───── Dataset extract ─────

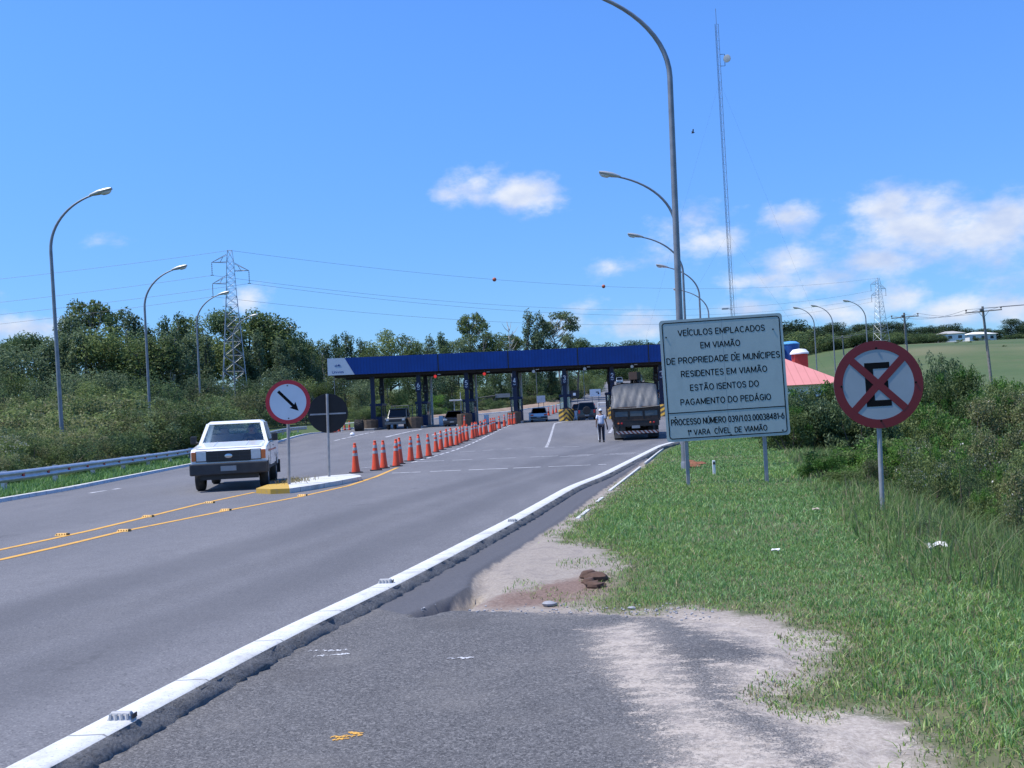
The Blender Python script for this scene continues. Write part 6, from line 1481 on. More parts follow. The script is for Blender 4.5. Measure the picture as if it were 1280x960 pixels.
def clumps_for(kind, rg, H):
    out = []
    if kind == 'eucalyptus':
        for k in range(18):
            h = .16 + .82 * (k + rg.random()) / 18; sp = .12 * math.sin(math.pi * np.clip((h - .04) / 1.0, 0, 1)) + .01; a = rg.random() * 6.28; r = rg.uniform(.048, .082) * (1.25 - .45 * h)
            q = sp * math.sqrt(rg.random()) * 1.3; out.append((q * math.cos(a) * H, q * math.sin(a) * H, (h - r * .9) * H, r * H, r * H, r * 1.5 * H))
    elif kind == 'airy':
        for k in range(34):
            e = rg.uniform(-1, 1); sp = .21 * math.sqrt(1 - e * e * .8); a = rg.random() * 6.28; q = sp * math.sqrt(rg.uniform(.1, 1)); r = rg.uniform(.032, .056)
            out.append((q * math.cos(a) * H, q * math.sin(a) * H, (.74 + .21 * e) * H, r * 1.25 * H, r * 1.25 * H, r * .95 * H))
    elif kind == 'broad':
        for k in range(17):
            a = rg.random() * 6.28; e = rg.uniform(-.1, 1.0); q = .30 * math.sqrt(max(0, 1 - max(e, 0) ** 2)) * math.sqrt(rg.uniform(.2, 1)); r = rg.uniform(.085, .14)
            out.append((q * math.cos(a) * H, q * math.sin(a) * H, (.46 + .40 * e) * H, r * H, r * H, r * .85 * H))
    elif kind == 'under':                                            # leafy to the ground
        for k in range(19):
            h = rg.uniform(.06, .84); sp = .30 * (1 - .55 * h); a = rg.random() * 6.28; q = sp * math.sqrt(rg.random()); r = rg.uniform(.10, .16)
            out.append((q * math.cos(a) * H, q * math.sin(a) * H, h * H, r * H, r * H, r * 1.1 * H))
    return out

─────

> _Required task_: Write out the listing above again, exactly, but with no pictures in the copy.

> _Answer to this exercise_:
The Blender Python script for this scene continues. Write part 6, from line 1481 on. More parts follow. The script is for Blender 4.5. Measure the picture as if it were 1280x960 pixels.
def clumps_for(kind, rg, H):
    out = []
    if kind == 'eucalyptus':
        for k in range(18):
            h = .16 + .82 * (k + rg.random()) / 18; sp = .12 * math.sin(math.pi * np.clip((h - .04) / 1.0, 0, 1)) + .01; a = rg.random() * 6.28; r = rg.uniform(.048, .082) * (1.25 - .45 * h)
            q = sp * math.sqrt(rg.random()) * 1.3; out.append((q * math.cos(a) * H, q * math.sin(a) * H, (h - r * .9) * H, r * H, r * H, r * 1.5 * H))
    elif kind == 'airy':
        for k in range(34):
            e = rg.uniform(-1, 1); sp = .21 * math.sqrt(1 - e * e * .8); a = rg.random() * 6.28; q = sp * math.sqrt(rg.uniform(.1, 1)); r = rg.uniform(.032, .056)
            out.append((q * math.cos(a) * H, q * math.sin(a) * H, (.74 + .21 * e) * H, r * 1.25 * H, r * 1.25 * H, r * .95 * H))
    elif kind == 'broad':
        for k in range(17):
            a = rg.random() * 6.28; e = rg.uniform(-.1, 1.0); q = .30 * math.sqrt(max(0, 1 - max(e, 0) ** 2)) * math.sqrt(rg.uniform(.2, 1)); r = rg.uniform(.085, .14)
            out.append((q * math.cos(a) * H, q * math.sin(a) * H, (.46 + .40 * e) * H, r * H, r * H, r * .85 * H))
    elif kind == 'under':                                            # leafy to the ground
        for k in range(19):
            h = rg.uniform(.06, .84); sp = .30 * (1 - .55 * h); a = rg.random() * 6.28; q = sp * math.sqrt(rg.random()); r = rg.uniform(.10, .16)
            out.append((q * math.cos(a) * H, q * math.sin(a) * H, h * H, r * H, r * H, r * 1.1 * H))
    return out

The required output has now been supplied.